Figura de un monje leyendo en la catedral de Orense (siglo XIII). Su posible similitud con Stephen Hawking ha sido mera casualidad. |
"Oh, no", pensé, "otro libro sobre la inexistencia de Dios". Lo leí en la prensa hace un par de días; ahora salen como hongos los mismos comentarios de hace unos años: las reacciones alocadas de unos y otros sobre las verdades absolutas de siempre, las vacas sagradas de la ciencia repitiendo viejos argumentos y apelando casi meramente a su autoridad, y los responsables religiosos chillando nerviosamente desde sus púlpitos y tribunas sobre la incompentencia de los científicos para hablar de la religión. Cuando ni siquiera ha aparecido el libro, ya están rechazandolo: sin duda el editor de Hawking estará riendo entre dientes con malicia sabiendo el dinero que va a correr por sus manos.

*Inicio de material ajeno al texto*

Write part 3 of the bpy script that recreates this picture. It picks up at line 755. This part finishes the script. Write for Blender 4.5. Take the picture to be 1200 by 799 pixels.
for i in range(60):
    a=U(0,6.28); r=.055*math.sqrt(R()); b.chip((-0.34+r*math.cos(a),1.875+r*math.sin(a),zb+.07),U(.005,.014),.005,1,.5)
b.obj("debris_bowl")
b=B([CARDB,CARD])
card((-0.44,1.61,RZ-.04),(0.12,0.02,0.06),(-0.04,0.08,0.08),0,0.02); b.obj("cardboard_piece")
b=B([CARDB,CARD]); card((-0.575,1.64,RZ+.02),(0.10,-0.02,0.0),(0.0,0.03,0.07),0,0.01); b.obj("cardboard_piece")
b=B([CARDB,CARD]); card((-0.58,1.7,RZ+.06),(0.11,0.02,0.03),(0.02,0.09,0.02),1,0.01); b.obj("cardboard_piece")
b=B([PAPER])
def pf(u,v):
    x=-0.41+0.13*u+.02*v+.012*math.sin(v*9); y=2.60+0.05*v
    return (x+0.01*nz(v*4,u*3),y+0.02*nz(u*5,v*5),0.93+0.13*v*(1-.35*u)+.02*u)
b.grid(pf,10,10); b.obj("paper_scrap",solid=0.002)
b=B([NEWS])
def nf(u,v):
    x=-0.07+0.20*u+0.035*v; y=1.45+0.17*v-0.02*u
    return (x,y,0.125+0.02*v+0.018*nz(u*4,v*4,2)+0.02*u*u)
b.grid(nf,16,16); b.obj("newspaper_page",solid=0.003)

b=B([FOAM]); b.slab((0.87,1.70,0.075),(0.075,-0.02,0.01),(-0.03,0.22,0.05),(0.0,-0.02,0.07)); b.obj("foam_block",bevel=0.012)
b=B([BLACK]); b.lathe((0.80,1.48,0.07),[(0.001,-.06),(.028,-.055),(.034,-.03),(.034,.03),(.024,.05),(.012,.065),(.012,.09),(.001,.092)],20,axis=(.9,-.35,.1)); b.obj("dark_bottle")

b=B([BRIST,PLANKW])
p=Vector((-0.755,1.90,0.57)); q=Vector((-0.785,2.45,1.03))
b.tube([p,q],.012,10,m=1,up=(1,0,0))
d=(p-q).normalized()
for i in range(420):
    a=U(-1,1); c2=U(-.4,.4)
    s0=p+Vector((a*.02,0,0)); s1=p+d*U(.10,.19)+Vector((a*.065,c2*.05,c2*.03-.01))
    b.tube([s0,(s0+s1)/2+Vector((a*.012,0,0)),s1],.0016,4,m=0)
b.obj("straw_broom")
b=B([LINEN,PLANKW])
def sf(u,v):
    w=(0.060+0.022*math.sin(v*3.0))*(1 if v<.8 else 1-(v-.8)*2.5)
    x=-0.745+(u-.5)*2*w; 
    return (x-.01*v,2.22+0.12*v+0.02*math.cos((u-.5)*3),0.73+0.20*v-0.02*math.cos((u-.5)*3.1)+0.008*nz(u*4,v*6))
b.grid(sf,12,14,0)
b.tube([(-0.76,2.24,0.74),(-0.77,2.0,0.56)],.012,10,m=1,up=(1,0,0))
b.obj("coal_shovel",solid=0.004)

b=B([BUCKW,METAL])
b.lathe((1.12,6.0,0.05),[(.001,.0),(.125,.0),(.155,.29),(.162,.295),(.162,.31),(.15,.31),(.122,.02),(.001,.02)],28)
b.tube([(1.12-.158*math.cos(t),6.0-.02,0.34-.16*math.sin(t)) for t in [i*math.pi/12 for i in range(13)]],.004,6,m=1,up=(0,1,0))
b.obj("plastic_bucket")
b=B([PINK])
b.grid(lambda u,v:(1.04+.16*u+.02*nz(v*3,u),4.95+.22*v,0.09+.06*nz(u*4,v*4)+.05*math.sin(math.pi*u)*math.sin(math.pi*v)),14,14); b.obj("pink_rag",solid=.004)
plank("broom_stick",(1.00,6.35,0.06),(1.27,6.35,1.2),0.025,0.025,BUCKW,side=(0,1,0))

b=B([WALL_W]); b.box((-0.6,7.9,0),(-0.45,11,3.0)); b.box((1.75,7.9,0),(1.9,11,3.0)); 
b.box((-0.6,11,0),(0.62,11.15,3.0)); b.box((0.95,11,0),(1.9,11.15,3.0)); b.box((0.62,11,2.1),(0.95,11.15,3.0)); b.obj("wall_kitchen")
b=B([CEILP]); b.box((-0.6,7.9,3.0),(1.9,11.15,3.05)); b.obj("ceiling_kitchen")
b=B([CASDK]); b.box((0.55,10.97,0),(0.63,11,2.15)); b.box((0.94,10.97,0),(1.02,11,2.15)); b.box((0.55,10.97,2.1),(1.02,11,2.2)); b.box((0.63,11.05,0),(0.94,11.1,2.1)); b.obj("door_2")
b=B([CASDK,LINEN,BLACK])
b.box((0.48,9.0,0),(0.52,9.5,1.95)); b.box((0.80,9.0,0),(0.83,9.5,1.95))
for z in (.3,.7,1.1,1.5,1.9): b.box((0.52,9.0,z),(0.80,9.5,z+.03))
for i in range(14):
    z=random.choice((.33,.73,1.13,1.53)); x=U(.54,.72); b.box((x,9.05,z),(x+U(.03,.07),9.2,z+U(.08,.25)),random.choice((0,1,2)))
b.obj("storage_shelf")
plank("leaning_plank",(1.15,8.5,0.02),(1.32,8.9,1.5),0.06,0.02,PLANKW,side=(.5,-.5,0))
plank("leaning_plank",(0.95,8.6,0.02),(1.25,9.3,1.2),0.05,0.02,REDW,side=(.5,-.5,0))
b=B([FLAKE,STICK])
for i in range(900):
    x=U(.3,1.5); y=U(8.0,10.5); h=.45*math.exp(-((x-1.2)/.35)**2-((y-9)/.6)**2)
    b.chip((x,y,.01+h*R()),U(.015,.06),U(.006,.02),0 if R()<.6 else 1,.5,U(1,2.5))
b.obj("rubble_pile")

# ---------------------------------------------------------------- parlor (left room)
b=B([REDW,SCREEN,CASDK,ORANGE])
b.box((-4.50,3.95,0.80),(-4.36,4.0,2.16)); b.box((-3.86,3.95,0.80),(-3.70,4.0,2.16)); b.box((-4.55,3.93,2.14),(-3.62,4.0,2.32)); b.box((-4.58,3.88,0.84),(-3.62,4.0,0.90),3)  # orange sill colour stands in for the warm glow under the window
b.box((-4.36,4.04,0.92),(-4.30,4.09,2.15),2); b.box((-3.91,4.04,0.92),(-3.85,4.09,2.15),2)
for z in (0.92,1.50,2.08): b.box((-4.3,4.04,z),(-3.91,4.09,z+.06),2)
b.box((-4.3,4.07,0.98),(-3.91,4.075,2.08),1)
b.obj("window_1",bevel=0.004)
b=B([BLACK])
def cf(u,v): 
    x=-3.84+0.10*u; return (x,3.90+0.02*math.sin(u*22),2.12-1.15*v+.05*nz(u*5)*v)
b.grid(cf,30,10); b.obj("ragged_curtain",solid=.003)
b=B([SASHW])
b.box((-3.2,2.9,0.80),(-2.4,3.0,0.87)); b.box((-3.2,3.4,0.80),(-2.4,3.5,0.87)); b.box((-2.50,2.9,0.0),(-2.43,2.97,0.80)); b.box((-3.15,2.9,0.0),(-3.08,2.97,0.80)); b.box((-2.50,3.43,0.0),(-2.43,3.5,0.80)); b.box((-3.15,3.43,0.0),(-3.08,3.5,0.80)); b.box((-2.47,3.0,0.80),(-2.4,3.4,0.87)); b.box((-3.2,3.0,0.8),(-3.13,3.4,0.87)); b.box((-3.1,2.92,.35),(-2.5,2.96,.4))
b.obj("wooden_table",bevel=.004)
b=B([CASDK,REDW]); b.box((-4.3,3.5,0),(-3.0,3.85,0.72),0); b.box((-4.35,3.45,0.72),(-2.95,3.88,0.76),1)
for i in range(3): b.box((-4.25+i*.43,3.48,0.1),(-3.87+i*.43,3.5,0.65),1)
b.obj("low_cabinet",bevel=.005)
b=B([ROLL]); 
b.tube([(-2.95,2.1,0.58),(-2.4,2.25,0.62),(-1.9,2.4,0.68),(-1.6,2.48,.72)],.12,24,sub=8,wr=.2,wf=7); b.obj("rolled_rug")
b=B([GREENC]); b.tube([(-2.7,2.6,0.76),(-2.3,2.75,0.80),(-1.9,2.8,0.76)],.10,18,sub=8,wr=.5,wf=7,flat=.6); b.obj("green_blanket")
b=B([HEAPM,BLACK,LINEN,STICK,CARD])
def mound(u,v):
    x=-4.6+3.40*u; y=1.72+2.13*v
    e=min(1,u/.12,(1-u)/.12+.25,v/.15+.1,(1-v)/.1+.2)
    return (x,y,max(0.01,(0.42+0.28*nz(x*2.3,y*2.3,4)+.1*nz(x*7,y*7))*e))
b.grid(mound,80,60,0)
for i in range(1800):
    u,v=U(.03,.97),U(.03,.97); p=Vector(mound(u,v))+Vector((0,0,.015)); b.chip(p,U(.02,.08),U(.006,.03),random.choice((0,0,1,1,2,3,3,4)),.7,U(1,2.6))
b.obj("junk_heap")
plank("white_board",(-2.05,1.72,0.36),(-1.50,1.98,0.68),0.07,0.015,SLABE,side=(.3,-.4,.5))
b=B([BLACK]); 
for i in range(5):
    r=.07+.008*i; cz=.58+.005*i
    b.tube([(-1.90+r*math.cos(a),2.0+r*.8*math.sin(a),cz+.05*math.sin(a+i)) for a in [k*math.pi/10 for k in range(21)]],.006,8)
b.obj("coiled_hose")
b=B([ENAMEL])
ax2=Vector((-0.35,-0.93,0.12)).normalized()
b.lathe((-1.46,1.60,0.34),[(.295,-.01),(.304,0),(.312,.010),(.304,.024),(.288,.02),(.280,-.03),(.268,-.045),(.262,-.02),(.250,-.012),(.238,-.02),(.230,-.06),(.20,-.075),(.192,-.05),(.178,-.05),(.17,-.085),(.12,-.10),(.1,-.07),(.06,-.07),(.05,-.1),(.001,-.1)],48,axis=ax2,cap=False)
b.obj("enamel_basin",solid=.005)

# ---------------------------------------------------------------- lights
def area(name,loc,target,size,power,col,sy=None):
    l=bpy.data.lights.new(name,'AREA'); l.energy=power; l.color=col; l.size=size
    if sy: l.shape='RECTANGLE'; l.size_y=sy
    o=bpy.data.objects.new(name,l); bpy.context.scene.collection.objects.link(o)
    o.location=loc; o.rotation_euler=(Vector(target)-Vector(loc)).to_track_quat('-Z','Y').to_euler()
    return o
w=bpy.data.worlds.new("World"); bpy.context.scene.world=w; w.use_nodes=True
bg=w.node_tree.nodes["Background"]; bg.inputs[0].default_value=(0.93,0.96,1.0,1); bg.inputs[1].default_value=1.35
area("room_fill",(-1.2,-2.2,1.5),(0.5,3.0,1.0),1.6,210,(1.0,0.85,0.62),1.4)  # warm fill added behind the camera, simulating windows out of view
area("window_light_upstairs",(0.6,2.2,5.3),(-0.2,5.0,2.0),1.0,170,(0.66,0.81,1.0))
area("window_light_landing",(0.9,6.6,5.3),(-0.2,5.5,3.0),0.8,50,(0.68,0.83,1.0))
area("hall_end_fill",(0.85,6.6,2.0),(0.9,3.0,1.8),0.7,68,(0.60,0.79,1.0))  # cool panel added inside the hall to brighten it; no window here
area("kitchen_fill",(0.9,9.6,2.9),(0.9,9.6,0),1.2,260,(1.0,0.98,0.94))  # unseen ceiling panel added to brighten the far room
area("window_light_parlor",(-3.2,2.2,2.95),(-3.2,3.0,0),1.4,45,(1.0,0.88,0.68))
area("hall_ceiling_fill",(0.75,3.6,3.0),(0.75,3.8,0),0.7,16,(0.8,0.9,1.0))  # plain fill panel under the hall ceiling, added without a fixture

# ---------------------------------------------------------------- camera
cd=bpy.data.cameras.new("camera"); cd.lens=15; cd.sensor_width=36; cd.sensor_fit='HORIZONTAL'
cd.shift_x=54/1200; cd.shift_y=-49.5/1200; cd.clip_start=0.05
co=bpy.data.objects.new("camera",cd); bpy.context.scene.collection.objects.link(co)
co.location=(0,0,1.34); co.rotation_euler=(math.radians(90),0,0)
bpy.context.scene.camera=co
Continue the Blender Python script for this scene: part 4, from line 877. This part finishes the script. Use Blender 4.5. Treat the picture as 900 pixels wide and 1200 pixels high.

Y es que esto es deja vú. En el momento que apareció The God Delusion de Richard Dawkins ocurrió la misma sensación: una prestigiosa autoridad científica implora argumentos filosóficos en contra de la religión. Auspiciado por su nombre, esto provoca revuelo durante un tiempo, el tiempo que dura la noticia. La noticia se aleja, es barrida por la actualidad, y ahora es preciso otro libro que devuelva el tema al candelero. Qué aburrimiento, por Dios. Esto es el cuento del eterno retorno en su versión más burda.
"Ten paciencia", me dice mi maestro Tiburcio. "Y es que no se debe menospreciar nunca un libro sin haberlo leído. Juzga únicamente aquello que puedas reflexionar antes". Así que yo, como discípulo aventajado del escepticismo tiburciano, suspenderé el juicio hasta más ver.